━━━ Information supplied ━━━

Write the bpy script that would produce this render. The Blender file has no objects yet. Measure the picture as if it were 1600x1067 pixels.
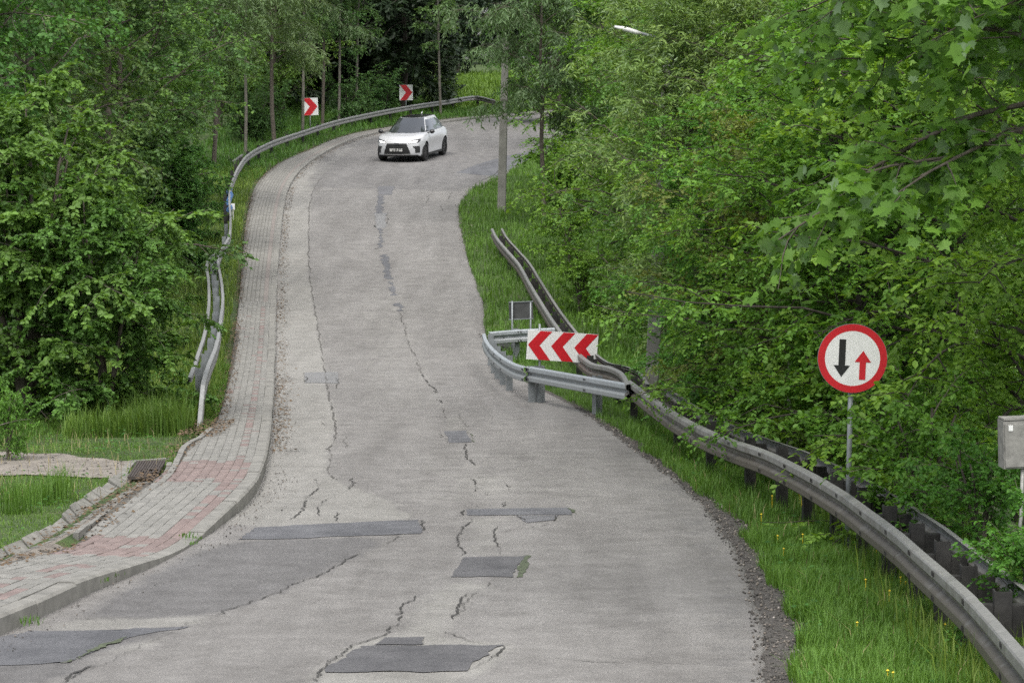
import bpy, bmesh, math, random
import numpy as np
from mathutils import Vector, Matrix

# ------------------------------------------------------------------ camera, sky, sun, exposure
scene = bpy.context.scene
COL = scene.collection
RNG = np.random.default_rng(7)
random.seed(7)
R = math.radians
FPX, IW, IH = 3946.0, 1600.0, 1067.0          # focal length in photo pixels (55 mm on a 22.3 mm sensor)
PITCH = R(5.0)
CZ = 5.0                                        # camera height above the lowest point of the dip, roughly

cam_data = bpy.data.cameras.new('camera')
cam = bpy.data.objects.new('camera', cam_data)
COL.objects.link(cam)
cam.location = (0, 0, CZ)
cam.rotation_euler = (R(90) - PITCH, 0, 0)
cam_data.sensor_width = 22.3
cam_data.lens = 22.3 * FPX / IW
cam_data.clip_start = 0.5
cam_data.clip_end = 3000
scene.camera = cam

world = bpy.data.worlds.new('World')
scene.world = world
world.use_nodes = True
SUN_EL, SUN_AZ = R(58), R(-35)                  # high, veiled sun to the left and a little behind the camera
nt = world.node_tree
bg = nt.nodes['Background']
sky = nt.nodes.new('ShaderNodeTexSky')
sky.sky_type = 'NISHITA'
sky.sun_disc = False
sky.sun_elevation = SUN_EL
sky.sun_rotation = R(180) + SUN_AZ
sky.air_density = 1.0
sky.dust_density = 4.0
hs = nt.nodes.new('ShaderNodeHueSaturation')
hs.inputs['Saturation'].default_value = 0.35    # an even cloud sheet: nearly white skylight
nt.links.new(sky.outputs[0], hs.inputs['Color'])
nt.links.new(hs.outputs[0], bg.inputs['Color'])
bg.inputs['Strength'].default_value = 0.15

sd = bpy.data.lights.new('sun', 'SUN')
sd.energy = 1.5
sd.angle = R(24)
sd.color = (1.0, 0.96, 0.9)
sun = bpy.data.objects.new('sun', sd)
COL.objects.link(sun)
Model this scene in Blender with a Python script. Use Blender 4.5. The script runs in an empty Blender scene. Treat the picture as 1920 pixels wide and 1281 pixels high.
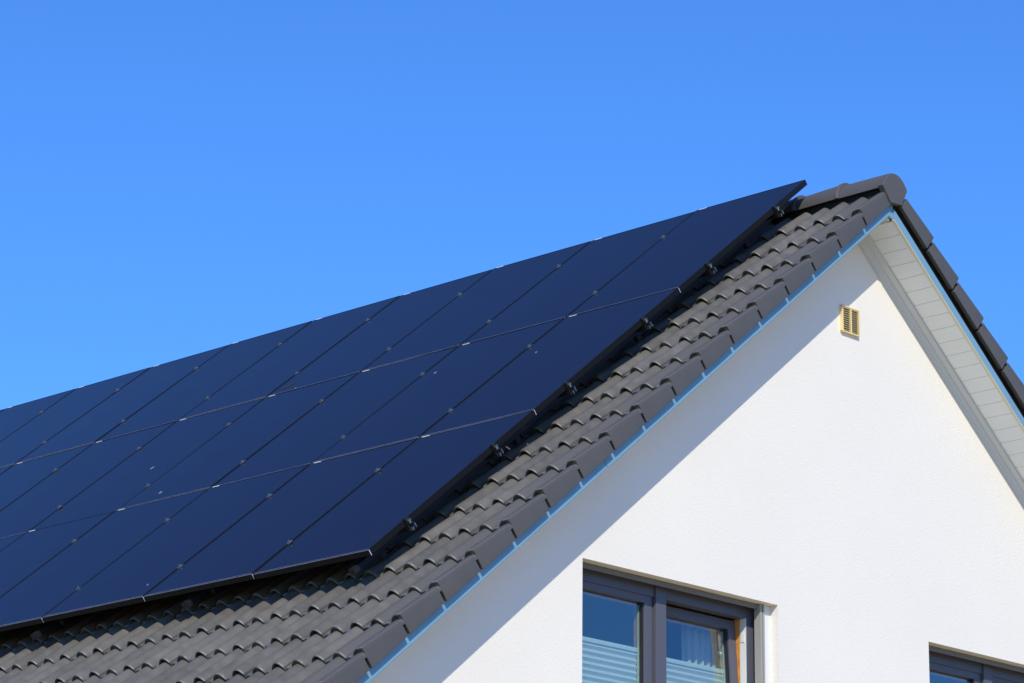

━━━

> Exercise directions: Transcribe all the records above word for word, without their images.

> Full solution:
Write the bpy script that would produce this render. The Blender file has no objects yet. Measure the picture as if it were 1600x1067 pixels.
import bpy, bmesh, math, random
import numpy as np
from mathutils import Vector, Matrix

# ------------------------------------------------------------------ camera, sky, sun, exposure
scene = bpy.context.scene
COL = scene.collection
RNG = np.random.default_rng(7)
random.seed(7)
R = math.radians
FPX, IW, IH = 3946.0, 1600.0, 1067.0          # focal length in photo pixels (55 mm on a 22.3 mm sensor)
PITCH = R(5.0)
CZ = 5.0                                        # camera height above the lowest point of the dip, roughly

cam_data = bpy.data.cameras.new('camera')
cam = bpy.data.objects.new('camera', cam_data)
COL.objects.link(cam)
cam.location = (0, 0, CZ)
cam.rotation_euler = (R(90) - PITCH, 0, 0)
cam_data.sensor_width = 22.3
cam_data.lens = 22.3 * FPX / IW
cam_data.clip_start = 0.5
cam_data.clip_end = 3000
scene.camera = cam

world = bpy.data.worlds.new('World')
scene.world = world
world.use_nodes = True
SUN_EL, SUN_AZ = R(58), R(-35)                  # high, veiled sun to the left and a little behind the camera
nt = world.node_tree
bg = nt.nodes['Background']
sky = nt.nodes.new('ShaderNodeTexSky')
sky.sky_type = 'NISHITA'
sky.sun_disc = False
sky.sun_elevation = SUN_EL
sky.sun_rotation = R(180) + SUN_AZ
sky.air_density = 1.0
sky.dust_density = 4.0
hs = nt.nodes.new('ShaderNodeHueSaturation')
hs.inputs['Saturation'].default_value = 0.35    # an even cloud sheet: nearly white skylight
nt.links.new(sky.outputs[0], hs.inputs['Color'])
nt.links.new(hs.outputs[0], bg.inputs['Color'])
bg.inputs['Strength'].default_value = 0.15

sd = bpy.data.lights.new('sun', 'SUN')
sd.energy = 1.5
sd.angle = R(24)
sd.color = (1.0, 0.96, 0.9)
sun = bpy.data.objects.new('sun', sd)
COL.objects.link(sun)
Model this scene in Blender with a Python script. Use Blender 4.5. The script runs in an empty Blender scene. Treat the picture as 1920 pixels wide and 1281 pixels high.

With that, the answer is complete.